A review by enliterate
Viriconium by M. John Harrison

5.0

This is a difficult book to review without spoilers. Everything, from the plots to the prose, begs for virgin eyes and ears and minds. The less you know the more you'll receive, I think. It's not often that I would consider even a description of an author's style to be a spoiler... but it's really so unique that I hesitate at every turn. And here lies my dilemma: I want to sell it to you, but I honestly think you'll have more fun if you wander into the waste and look around for yourself. That being said, Viriconium is consistently macabre, colorful, and turbulent; lonely, beautiful, and fleeting; hopeless, magical, and transcendent. And while it is consistently all these things, it is consistent in almost nothing else. The world is always changing and unchanged, the characters are new and old every time you meet them, and the stories themselves are only rarely what they seem. I had no idea what I was getting into when I picked up this book, and my discovering was half the fun. It's easily the best book(s) I've read all year. I can't believe that it took so long for Viriconium to reach publication in the US (The Pastel City was published in '74).

I began this collection in my frequent visits to Barnes and Noble, reading a chapter or two whenever I had time in the store to do so. Perhaps it's because I'm American, but many of the words themselves were new to me... some seemed to be made up entirely, like "empurpled" or "citronized". I wasn't sure at first, that this was a book for me. In fact, I think it took about 10 chapters to really sink in. In all honesty, the writing is wonderful, but Viriconium is not an easy read; it's often confusing and intentionally disorientating. I've come to enjoy describing it as a painting done upside down - only when the painter flips the canvas can the audience truly appreciate the masterpiece. But once that battle armor came to life and Harrison launched into combat scenes, I was sold.

The first two novels are fantastic and epic! Once they were over, I found myself in a very different sort of story. Harrison turns from the epic to the personal, and a world that I'd spent decades in seemed to decay and dissolve to its spine. To this regard, Viriconium belongs somewhere in the horror spectrum, I think... but also to sci-fi and fantasy, and perhaps even poetry (at times, it is that beautiful). The wanton decay and dreamlike sicknesses that often afflict V___ are unforgettable. The meaning to be found in each page and line (and sometimes the individual word) is spectacularly facilitated. Harrison seems to realize more than most authors, that reading is often about the reader, and nothing more. These are stories for people with a strong internal dialogue, I think. It's surely a book for logophiles and bibliophiles, of which I am both. Imagine my rejoicing at the discovery of two additional stories, within Viriconium, that are to be published this month! After 15 years away from the city!

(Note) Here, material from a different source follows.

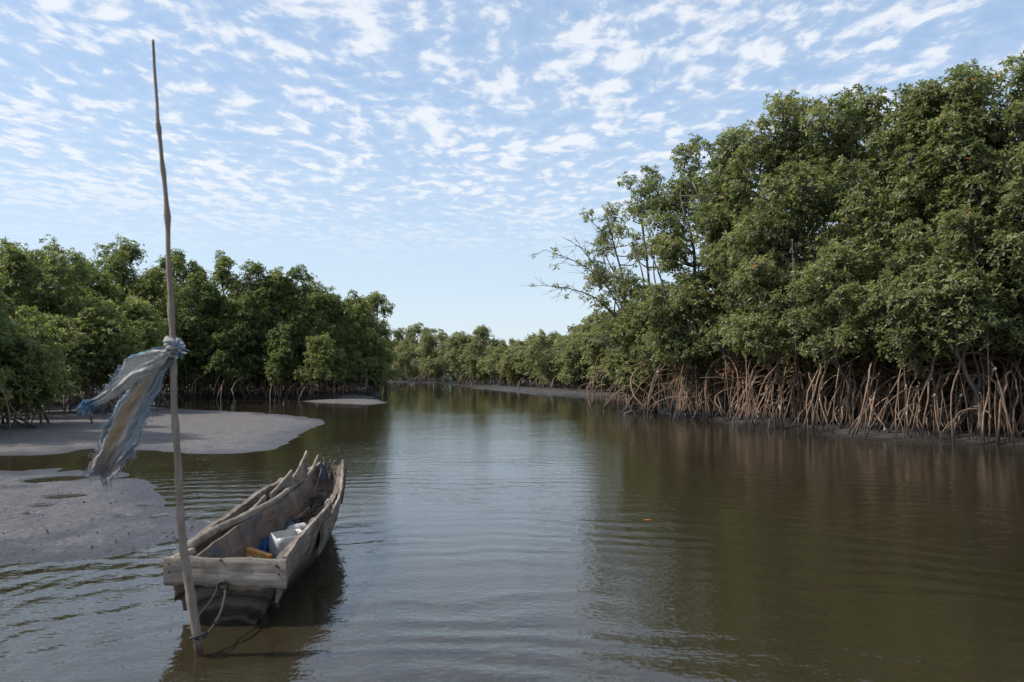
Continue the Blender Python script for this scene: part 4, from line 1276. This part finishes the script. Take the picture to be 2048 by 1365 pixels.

This brings me to my final point, and the final story in the book (A Young Man's Journey to Viriconium) which stands in stark contrast to the rest of the collection... I'm not so sure that Viricon, or Vriko, or Uriconium, or whatever it is, is actually just a city or even always a place - it's a non-place, as I believe I've heard Harrison describe it. I think it may be far more than a "setting", and perhaps less too. V is somewhere much closer than I'd often like to believe. It's here on earth, and yet entirely separate. It's haunting.

Go read it for yourself, if you've got the bravado.